Bien sûr, j’me dis pas forcément que j’fais de la musique française. C’est toujours complexe à expliquer quand on me pose la question, mais j’expérimente seulement. Même j’me dis pas que j’fais vraiment du rap. Vu que maintenant on a des références de partout, c’est plus difficile de définir ce qu’on fait. 


S : Avec internet y’a plus de frontières …


À fond, moi j’écoute du Billie Holiday, et après du Niska, ça n’a plus aucun sens (rires). 


A : Pour ta release party t’as fait ça en mode live band, comment t’as travaillé ça de passer d’une musique assistée par ordinateur à une musique plus organique ?


Comme je vous disais j’ai fait de la batterie pendant longtemps, j’ai grandi avec des musiciens, et ça a toujours été un goal de faire quelque chose avec un live band.
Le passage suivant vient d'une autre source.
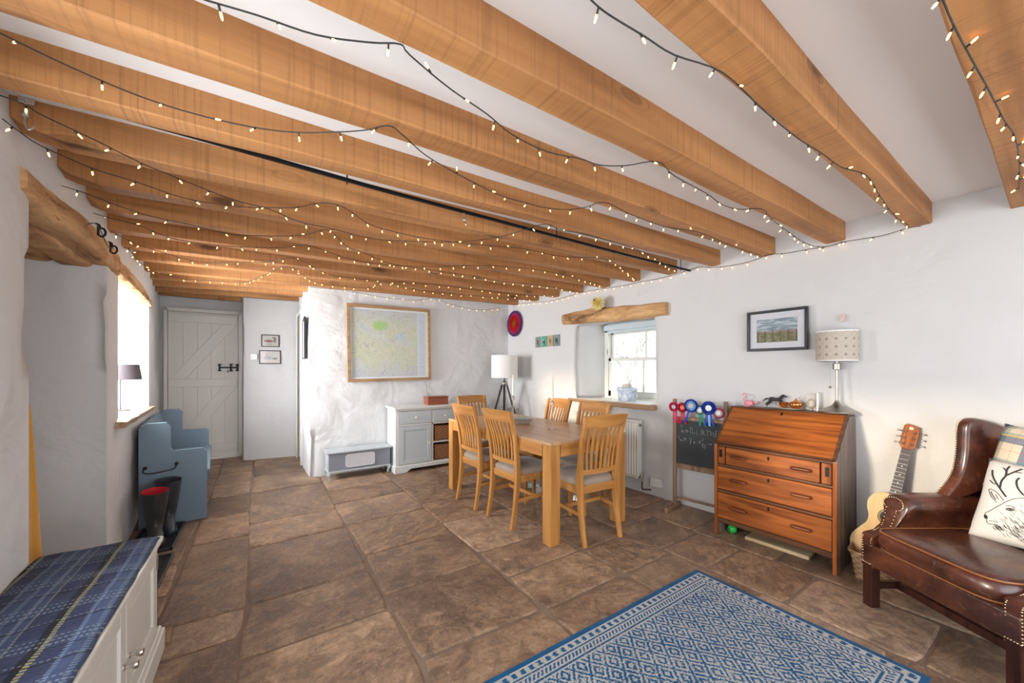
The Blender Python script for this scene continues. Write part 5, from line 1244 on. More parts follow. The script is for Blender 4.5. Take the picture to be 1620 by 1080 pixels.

Évidemment c’était compliqué à organiser mais je voulais vraiment tenter le pari. Grâce à Olaf, qui a fait le piano et le saxo sur le live, on a pu organiser ça rapidement car il s’est occupé à trouver les musiciens, et transcrire les musiques en partitions. Ensuite on avait deux, trois jours de répet’. C’était la première fois qu’on faisait ça et c’était incroyable. Je sais aussi que les gens se le sont vraiment pris. La cohésion était folle, on joue ensemble, t’as moins le droit à l’erreur, des fois on a ralongé les sons, c’est beaucoup plus vivant en fait. Du coup j’aimerais vraiment proposer ça pour la suite.


S : C’est ce qui manque en France et c’est vrai aussi que je te voyais affiliée à la génération soundcloud donc j’ai été très agréablement surpris de ce choix réussi. Mais finalement sur le dernier projet j’ai l’impression qu’on sent déjà cette dimension organique qu’a ta musique. 


Ouais moi j’kiff entendre que des vrais instruments ont été enregistrés pour faire une prod, et j’crois que c’est la prochaine étape. 


S : Ça met pas la pression que certaines et certains attendent plus de musique venant de toi ? 


Oui et non, c’est surtout excitant et motivant, surtout quand à la base tu fais ça dans ta chambre. Même quand j’avais dix auditeurs je trouvais ça dingue. Quand c’est que des chiffres on capte pas trop, mais quand ces chiffres se traduisent dans la réalité, que ça vient te voir après les concerts, c’est là que ça peut être impressionnant. Moi j’aime partager ce que je fais. Même quand je faisais des trucs nuls je partageais donc on va pas s’arrêter là. 


S : Et t’as pas la pression en tant que meuf de devoir être “la meuf”, ou celle qui éduque un peu aussi ?


J’suis pas là pour faire de la prévention. Généralement j’ai la flemme de parler de ça. J’suis nulle pour argumenter, mais déjà j’suis là donc inshallah ça va les éduquer.